In another comparison, we have considered higher Λ(=2.5 μm) and smaller d/Λ(=0.4) for both types of symmetric-core and asymmetric-core PCFs. The comparative study has been demonstrated in Fig. 17 with the value of the ZDW presented with the vertical dotted line. The figure clearly presents that the ZDW of the asymmetric-core PCF is red-shifted compared to that of symmetric-core PCF, which in turn establishes that mid-IR SCG can be better performed with elliptical core PCF with the same geometrical parameters.

It is also interesting to note that the dispersion profile of the asymmetric-core PCF shows a higher slope (i.e. the curve is less flat) than the dispersion characteristics revealed by similar type regular symmetric-core PCF structures.

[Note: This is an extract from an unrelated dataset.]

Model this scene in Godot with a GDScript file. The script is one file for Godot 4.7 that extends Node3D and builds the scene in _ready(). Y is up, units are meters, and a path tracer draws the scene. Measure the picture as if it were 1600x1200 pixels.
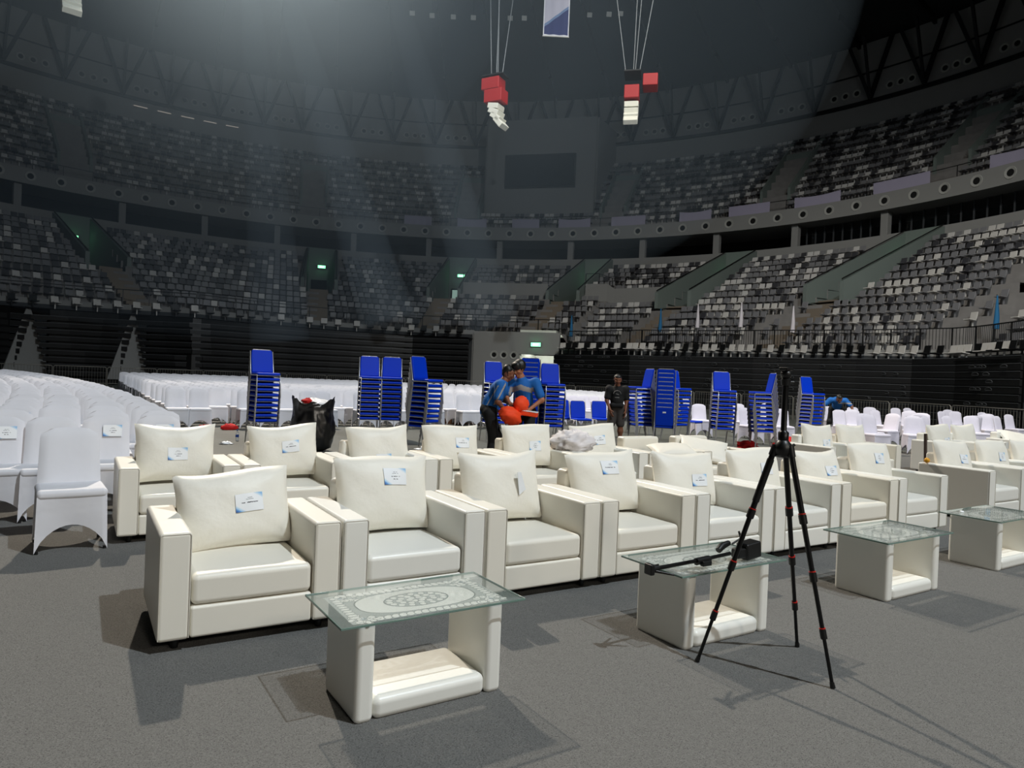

The higher slope in the dispersion curve leads to compression of the generated broadband accumulating more power in the supercontinuum pulse. On the other hand, with flatter slope with symmetric-core PCF, we could have a wider range of SCG.

We have shown that a high birefringence of the order of 10^-2 can be achieved in both the PCFs with triangular-lattice and square-lattice air-hole arrangement in the cladding and a silica core of the PCFs that is formed by removing two adjacent holes in the center of the fiber. Our numerical calculations establish that maximum birefringence can be achieved with PCFs with triangular-lattice, where as wider range of single mode operation is possible for PCFs with square-lattice. Triangular-lattice PCF was found to be endlessly single-mode for an air-filling fraction (d/Λ) of 0.25, whereas the square-lattice PCF was found to be endlessly single-mode for higher d/Λ of 0.28. A comparison regarding the dispersion characteristics of the two structures reveal that, we need smaller length of triangular-lattice PCF for dispersion compensation, whereas PCFs with square-lattice can better compensate broadband dispersion compensation due to the better matching of the RDS with the existing SMF-28. In addition to the above, square-lattice PCFs show ZDW red-shifted making it preferable for mid-IR SCG with chalcogenide material. Also its dispersion profile with higher dispersion slope leads to compression of the broadband accumulating more power in the pulse. On the other hand, triangular-lattice PCF with flat dispersion profile can generate broader SCG. Square-lattice PCF with low GVD at the anomalous dispersion corresponds to higher dispersion length (L_D) and higher degree of solitonic interaction. The effective area of square-lattice PCF is always greater than its triangular-lattice counterpart making it better suitable for high power accumulations and enhanced threshold power limit for material damage. We have also performed a comparison of the dispersion properties of between the symmetric-core and asymmetric-core triangular lattice PCF. While we need smaller length of symmetric-core PCF for dispersion compensation, broadband dispersion compensation can be performed with asymmetric-core PCF with Λ=1 μm and d/Λ=0.5. Mid-IR SCG can be better performed with asymmetric core PCF with compressed broadband that can accumulate high power in the pulse because of higher slope, while on the other hand symmetric core PCF can generate a wider range of SCG because of its flatter slope. Thus, these analyses will be extremely useful for realizing fiber aiming towards a custom application around these characteristics.